◆ Extracted information:

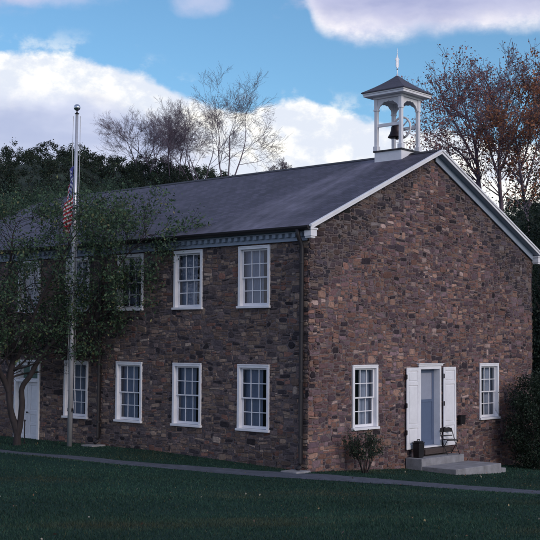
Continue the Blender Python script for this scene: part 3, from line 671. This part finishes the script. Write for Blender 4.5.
def tub():
    c = (4.80, -.30, .077); t = thing('metal_bin', c, 'small dark boxy bin standing at the left end of the landing', 'bin')
    mb = MB(); s0, s1 = .125, .145
    mb.add([(c[0]+sx*s, c[1]+sy*s*.85, c[2]+z) for s, z in ((s0, .0), (s1, .42)) for sx, sy in ((-1, -1), (1, -1), (1, 1), (-1, 1))], [(3, 2, 1, 0), (4, 5, 6, 7), (0, 1, 5, 4), (1, 2, 6, 5), (2, 3, 7, 6), (3, 0, 4, 7)])
    mb.build('body', M['iron'], t, bevel=.02)
    mb = MB(); mb.box((c[0]-.155, c[1]-.135, c[2]+.422), (c[0]+.155, c[1]+.135, c[2]+.45)); mb.box((c[0]-.12, c[1]-.10, c[2]+.451), (c[0]+.12, c[1]+.10, c[2]+.49)); mb.build('lid', M['iron'], t, bevel=.02)
    mb = MB(); mb.tube([(c[0]-.07, c[1], c[2]+.492), (c[0]-.06, c[1], c[2]+.53), (c[0]+.06, c[1], c[2]+.53), (c[0]+.07, c[1], c[2]+.492)], .012, 8); mb.build('handle', M['iron'], t)
tub()
def wallbox():
    c = (7.52, -.09, .93); t = thing('wall_box', c, 'small dark metal box fixed to the stones right of the open shutter', 'wall box')
    mb = MB(); mb.box((c[0]-.14, -.16, .93), (c[0]+.14, -.045, 1.19)); mb.build('body', M['iron'], t, bevel=.012)
    mb = MB(); mb.box((c[0]-.155, -.185, 1.192), (c[0]+.155, -.04, 1.215)); mb.build('lid', M['iron'], t, bevel=.006)
wallbox()

# ------------------------------------------------------------------ flagpole and flag
FB = at(69.3, 454.3, 36.1); FB[2] = gz(FB[0], FB[1]); 
dep = float((FB-CAMPOS)@_f); FT = at(77.0, 114.5, dep); FT = np.array([FT[0], FT[1], FT[2]])
def flag():
    t = thing('flagpole', FB, 'tall pale metal flagpole with silver ball leaning slightly right in front of the long wall', 'flagpole')
    B, Tp = Vector(FB), Vector(FT)
    mb = MB(); mb.tube([B+(Tp-B)*k for k in (0, .3, .6, 1)], [.082, .075, .064, .045], 14); mb.build('pole', M['alu'], t, smooth=True, origin=FB)
    mb = MB(); mb.lathe(Tp, [(.05, 0), (.05, .02), (.075, .03), (.03, .06), (.018, .09), (.018, .12)], 12); mb.build('truck', M['iron'], t)
    mb = MB(); mb.lathe(Tp+Vector((0, 0, .115)), [(.105*math.sin(a)+.001, .105-.105*math.cos(a)) for a in np.linspace(0, math.pi, 12)], 20); mb.build('ball', M['ball'], t, smooth=True)
    mb = MB(); rt = Vector(RT)
    for sgn in (-1, 1):
        pts = [B+(Tp-B)*k+rt*(sgn*(.10+.015*math.sin(k*9)))*(1 if k > .12 else .85) for k in np.linspace(.11, .995, 24)]; mb.tube(pts, .009, 5)
    mb.build('halyard', M['rope'], t)
    mb = MB(); p = B+(Tp-B)*.11; mb.box(p-Vector((.02, .13, .05)), p+Vector((.02, .13, .05))); mb.build('cleat', M['iron'], t)
    # limp flag, folds hanging straight down from the hoist
    m = bpy.data.materials.new('flag_cloth'); m.use_nodes = True; N = m.node_tree.nodes; L = m.node_tree.links; b = N['Principled BSDF']; b.inputs['Roughness'].default_value = .8
    a = N.new('ShaderNodeAttribute'); a.attribute_name = 'col'; L.new(a.outputs['Color'], b.inputs['Base Color'])
    nu, nv = 150, 84; hoist, fly = 1.4, 2.3; top = .845
    rng = random.Random(3); V = []; C = []; F = []
    z_top = B+(Tp-B)*.832
    fwd = Vector((_f[0], _f[1], 0)).normalized()
    for i in range(nu+1):
        u = i/nu
        for j in range(nv+1):
            v = j/nv                      # v 0 top .. 1 bottom of hoist
            # cloth falls: horizontal reach shrinks, drop grows with u
            ang = R(80)-R(14)*v
            reach = .03+.15*math.sqrt(u)+.10*u*v
            drop = fly*u*.62
            fold = math.sin(u*math.pi*5.2+v*2.1)*(.07+.08*u)+.03*math.sin(u*23+v*6)
            fold2 = math.sin(u*math.pi*4.1+1.2+v*1.5)*(.05+.06*u)
            p = z_top+Vector((0, 0, .12-v*hoist*(.75+.25*(1-u))-drop*(1-.15*v)))-rt*(reach+fold*.9)+fwd*(-.17+fold2)
            p += (B-Tp).normalized()*0
            V.append(tuple(p))
            U_, V_ = u, v; red = (.5, .02, .04); wh = (.8, .8, .83); bl = (.045, .05, .22)
            if U_ < .4 and V_ < 7/13:
                su, sv = (U_/.4*11+.5), (V_/(7/13)*9+.5); iu, iv = int(su), int(sv); on = (iu+iv) % 2 == 1 and 1 <= iv <= 9 and 1 <= iu <= 11 and math.hypot((su-iu-.5)*.9, (sv-iv-.5)) < .42
                C.append(wh if on else bl)
            else: C.append(red if int(V_*13-1e-6) % 2 == 0 else wh)
    for i in range(nu):
        for j in range(nv): a0 = i*(nv+1)+j; F.append((a0, a0+1, a0+nv+2, a0+nv+1))
    o = np_mesh('flag', np.array(V), np.array(F), m, np.array(C), origin=tuple(z_top), smooth=True)
    tag(o, 'limp red, white and blue striped flag with stars hanging folded against the flagpole', 'flag')
flag()

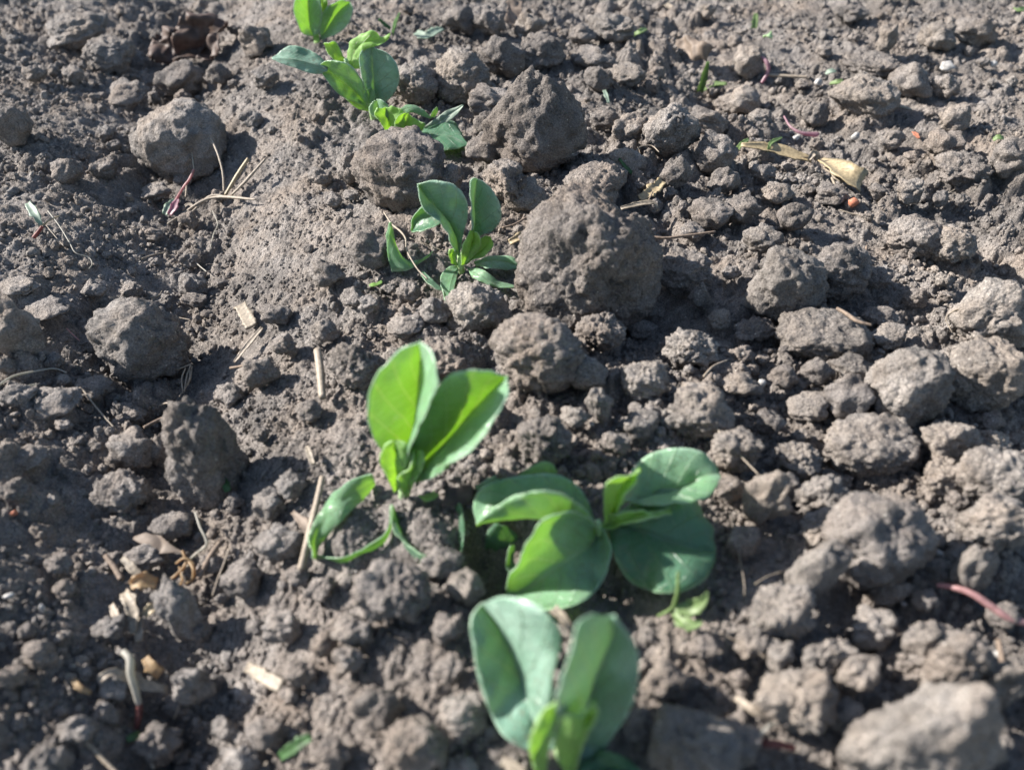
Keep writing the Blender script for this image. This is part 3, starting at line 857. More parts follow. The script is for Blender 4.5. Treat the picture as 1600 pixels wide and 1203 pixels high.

◆ Exercise brief:
Pictures in the records above should not be copied. Repeat everything else exactly.

◆ Correct output:
Continue the Blender Python script for this scene: part 3, from line 671. This part finishes the script. Write for Blender 4.5.
def tub():
    c = (4.80, -.30, .077); t = thing('metal_bin', c, 'small dark boxy bin standing at the left end of the landing', 'bin')
    mb = MB(); s0, s1 = .125, .145
    mb.add([(c[0]+sx*s, c[1]+sy*s*.85, c[2]+z) for s, z in ((s0, .0), (s1, .42)) for sx, sy in ((-1, -1), (1, -1), (1, 1), (-1, 1))], [(3, 2, 1, 0), (4, 5, 6, 7), (0, 1, 5, 4), (1, 2, 6, 5), (2, 3, 7, 6), (3, 0, 4, 7)])
    mb.build('body', M['iron'], t, bevel=.02)
    mb = MB(); mb.box((c[0]-.155, c[1]-.135, c[2]+.422), (c[0]+.155, c[1]+.135, c[2]+.45)); mb.box((c[0]-.12, c[1]-.10, c[2]+.451), (c[0]+.12, c[1]+.10, c[2]+.49)); mb.build('lid', M['iron'], t, bevel=.02)
    mb = MB(); mb.tube([(c[0]-.07, c[1], c[2]+.492), (c[0]-.06, c[1], c[2]+.53), (c[0]+.06, c[1], c[2]+.53), (c[0]+.07, c[1], c[2]+.492)], .012, 8); mb.build('handle', M['iron'], t)
tub()
def wallbox():
    c = (7.52, -.09, .93); t = thing('wall_box', c, 'small dark metal box fixed to the stones right of the open shutter', 'wall box')
    mb = MB(); mb.box((c[0]-.14, -.16, .93), (c[0]+.14, -.045, 1.19)); mb.build('body', M['iron'], t, bevel=.012)
    mb = MB(); mb.box((c[0]-.155, -.185, 1.192), (c[0]+.155, -.04, 1.215)); mb.build('lid', M['iron'], t, bevel=.006)
wallbox()

# ------------------------------------------------------------------ flagpole and flag
FB = at(69.3, 454.3, 36.1); FB[2] = gz(FB[0], FB[1]); 
dep = float((FB-CAMPOS)@_f); FT = at(77.0, 114.5, dep); FT = np.array([FT[0], FT[1], FT[2]])
def flag():
    t = thing('flagpole', FB, 'tall pale metal flagpole with silver ball leaning slightly right in front of the long wall', 'flagpole')
    B, Tp = Vector(FB), Vector(FT)
    mb = MB(); mb.tube([B+(Tp-B)*k for k in (0, .3, .6, 1)], [.082, .075, .064, .045], 14); mb.build('pole', M['alu'], t, smooth=True, origin=FB)
    mb = MB(); mb.lathe(Tp, [(.05, 0), (.05, .02), (.075, .03), (.03, .06), (.018, .09), (.018, .12)], 12); mb.build('truck', M['iron'], t)
    mb = MB(); mb.lathe(Tp+Vector((0, 0, .115)), [(.105*math.sin(a)+.001, .105-.105*math.cos(a)) for a in np.linspace(0, math.pi, 12)], 20); mb.build('ball', M['ball'], t, smooth=True)
    mb = MB(); rt = Vector(RT)
    for sgn in (-1, 1):
        pts = [B+(Tp-B)*k+rt*(sgn*(.10+.015*math.sin(k*9)))*(1 if k > .12 else .85) for k in np.linspace(.11, .995, 24)]; mb.tube(pts, .009, 5)
    mb.build('halyard', M['rope'], t)
    mb = MB(); p = B+(Tp-B)*.11; mb.box(p-Vector((.02, .13, .05)), p+Vector((.02, .13, .05))); mb.build('cleat', M['iron'], t)
    # limp flag, folds hanging straight down from the hoist
    m = bpy.data.materials.new('flag_cloth'); m.use_nodes = True; N = m.node_tree.nodes; L = m.node_tree.links; b = N['Principled BSDF']; b.inputs['Roughness'].default_value = .8
    a = N.new('ShaderNodeAttribute'); a.attribute_name = 'col'; L.new(a.outputs['Color'], b.inputs['Base Color'])
    nu, nv = 150, 84; hoist, fly = 1.4, 2.3; top = .845
    rng = random.Random(3); V = []; C = []; F = []
    z_top = B+(Tp-B)*.832
    fwd = Vector((_f[0], _f[1], 0)).normalized()
    for i in range(nu+1):
        u = i/nu
        for j in range(nv+1):
            v = j/nv                      # v 0 top .. 1 bottom of hoist
            # cloth falls: horizontal reach shrinks, drop grows with u
            ang = R(80)-R(14)*v
            reach = .03+.15*math.sqrt(u)+.10*u*v
            drop = fly*u*.62
            fold = math.sin(u*math.pi*5.2+v*2.1)*(.07+.08*u)+.03*math.sin(u*23+v*6)
            fold2 = math.sin(u*math.pi*4.1+1.2+v*1.5)*(.05+.06*u)
            p = z_top+Vector((0, 0, .12-v*hoist*(.75+.25*(1-u))-drop*(1-.15*v)))-rt*(reach+fold*.9)+fwd*(-.17+fold2)
            p += (B-Tp).normalized()*0
            V.append(tuple(p))
            U_, V_ = u, v; red = (.5, .02, .04); wh = (.8, .8, .83); bl = (.045, .05, .22)
            if U_ < .4 and V_ < 7/13:
                su, sv = (U_/.4*11+.5), (V_/(7/13)*9+.5); iu, iv = int(su), int(sv); on = (iu+iv) % 2 == 1 and 1 <= iv <= 9 and 1 <= iu <= 11 and math.hypot((su-iu-.5)*.9, (sv-iv-.5)) < .42
                C.append(wh if on else bl)
            else: C.append(red if int(V_*13-1e-6) % 2 == 0 else wh)
    for i in range(nu):
        for j in range(nv): a0 = i*(nv+1)+j; F.append((a0, a0+1, a0+nv+2, a0+nv+1))
    o = np_mesh('flag', np.array(V), np.array(F), m, np.array(C), origin=tuple(z_top), smooth=True)
    tag(o, 'limp red, white and blue striped flag with stars hanging folded against the flagpole', 'flag')
flag()

Keep writing the Blender script for this image. This is part 3, starting at line 857. More parts follow. The script is for Blender 4.5. Treat the picture as 1600 pixels wide and 1203 pixels high.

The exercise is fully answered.